Héritage chrétien
Qu'est ce que vous foutez de votre héritage chrétien ?
Interrogé par ATLANTICO, je réagis aux propos du chef de l'Etat, jeudi 3 mars 2011, réaffirmant les "racines chrétiennes de la France".
Atlantico - Le président de la République a loué les « racines chrétiennes de la France » lors d’un déplacement, hier au Puy-en-Velay. Dans quel but ?
Guy Gilbert - C’est impossible d’enlever l’arrière-pensée électoraliste de l’affaire, mais je pense que c’est aussi sincère. Et des deux, c’est la sincérité du président qui est, je pense, prioritaire. Nicolas Sarkozy reste dans son rôle de donner à la France sa place dans l’héritage culturel chrétien, qui est énorme.
Maintenant, qu'il aille dans les hauts lieux du catholicisme français en évoquant les racines chrétiennes, il parle de ce qui nous troue les yeux !
Ne met-il pas une religion au dessus des autres ?
Il est normal de laisser la priorité à une religion qui est enracinée en France depuis un millénaire et plus, avec des racines extrêmement profondes, architecturales pour commencer. Vézelay est un point de passage obligé séculaire pour les pèlerins, comme le Puy, Domrémy et tant d'autres lieux chrétiens en France. Mais il y a aussi tout ce que l’Eglise a apporté au cours des siècles à la France, grâce a la semence chrétienne, vis a vis des plus pauvres : les hôpitaux, les orphelinats…l'Eglise a été une pionnière des services publics.
Alors oui, un président peut devenir un historien en boostant un peu les chrétiens, en leur disant "qu’est ce que vous foutez de votre héritage chrétien" !
Il a le droit d’etre un grand ayatollah qui va essayer de leur donner le La !
Quand l’Europe n’a pas évoqué les racines chrétiennes dans sa constitution, j'ai trouvé que c’était une erreur invraisemblable, et un mensonge.
Maintenant, ambigüité du débat, c’est avec l’Islam. Parler de la chrétienté et du formidable atout qu’elle a été, mais en même temps vouloir parler de l’Islam c’est beaucoup plus risqué.
Est-ce une bonne solution de faire appel aux "racines chrétiennes" ?
Les jours, les semaines, et les mois suivants, vont nous donner une réponse, on n'a encore rien vu car tout est trop récent. Le Premier ministre espagnol s’y prépare lui, très fort.

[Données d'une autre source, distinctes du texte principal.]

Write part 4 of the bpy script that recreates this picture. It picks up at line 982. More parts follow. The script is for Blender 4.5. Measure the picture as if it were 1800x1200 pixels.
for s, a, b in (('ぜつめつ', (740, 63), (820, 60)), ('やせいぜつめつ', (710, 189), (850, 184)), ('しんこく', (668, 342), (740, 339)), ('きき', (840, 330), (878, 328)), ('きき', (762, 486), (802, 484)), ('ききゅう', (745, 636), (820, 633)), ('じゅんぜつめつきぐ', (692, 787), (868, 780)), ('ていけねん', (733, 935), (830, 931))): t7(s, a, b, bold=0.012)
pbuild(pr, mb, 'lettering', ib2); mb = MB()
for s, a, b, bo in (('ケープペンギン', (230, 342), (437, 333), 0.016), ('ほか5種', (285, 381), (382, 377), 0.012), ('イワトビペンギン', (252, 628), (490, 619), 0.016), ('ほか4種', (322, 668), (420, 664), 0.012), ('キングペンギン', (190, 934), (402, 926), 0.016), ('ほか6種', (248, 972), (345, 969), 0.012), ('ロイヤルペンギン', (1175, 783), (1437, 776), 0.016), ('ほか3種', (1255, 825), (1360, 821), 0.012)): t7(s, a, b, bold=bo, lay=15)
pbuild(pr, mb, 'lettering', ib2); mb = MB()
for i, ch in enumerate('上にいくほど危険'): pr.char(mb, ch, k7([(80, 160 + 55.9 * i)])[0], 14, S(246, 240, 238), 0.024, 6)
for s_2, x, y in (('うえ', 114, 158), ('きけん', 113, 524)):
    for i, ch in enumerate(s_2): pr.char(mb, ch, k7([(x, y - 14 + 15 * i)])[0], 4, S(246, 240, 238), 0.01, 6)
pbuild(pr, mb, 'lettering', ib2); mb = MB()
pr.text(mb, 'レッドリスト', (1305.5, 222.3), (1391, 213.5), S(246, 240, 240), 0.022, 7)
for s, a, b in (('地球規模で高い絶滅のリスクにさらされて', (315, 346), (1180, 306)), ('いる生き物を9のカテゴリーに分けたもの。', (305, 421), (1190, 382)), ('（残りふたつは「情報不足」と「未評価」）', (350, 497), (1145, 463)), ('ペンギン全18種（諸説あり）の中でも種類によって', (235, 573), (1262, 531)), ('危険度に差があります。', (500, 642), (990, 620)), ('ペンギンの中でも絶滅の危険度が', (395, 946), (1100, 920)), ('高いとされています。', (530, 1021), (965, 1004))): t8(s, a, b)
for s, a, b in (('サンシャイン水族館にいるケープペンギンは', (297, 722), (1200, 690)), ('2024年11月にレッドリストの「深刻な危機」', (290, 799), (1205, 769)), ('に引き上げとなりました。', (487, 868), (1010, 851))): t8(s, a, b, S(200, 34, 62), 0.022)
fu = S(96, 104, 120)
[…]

Ce n’est pas le danger de l’Islam qui est préoccupant, mais d’abord de l’immigration massive que l’on peut avoir. Comme des dizaines de milliers de personnes vont essayer de traverser la Méditerranée pour arriver jusqu'à nous, cela va vraiment poser des problèmes.
En fait, l’Histoire choque le présent : il ne faut pas que Nicolas Sarkozy se mélange les pédales. Aurait-il parlé de cela s’il n’y avait pas eu les révoltes en Libye, en Tunisie, en Égypte ? Je n’en suis pas sûr. Mais que faire ? Est-ce le moment opportun de réveiller les racines chrétiennes ? On a peur de l’Islam mais accentuer cette peur n’est pas forcément bon.... Le vent de l’histoire balaie le présent, aujourd'hui, avec les risques d’envahissement qui sont devant nous.
Je ne voudrais pas être à la place de Nicolas Sarkozy aujourd’hui.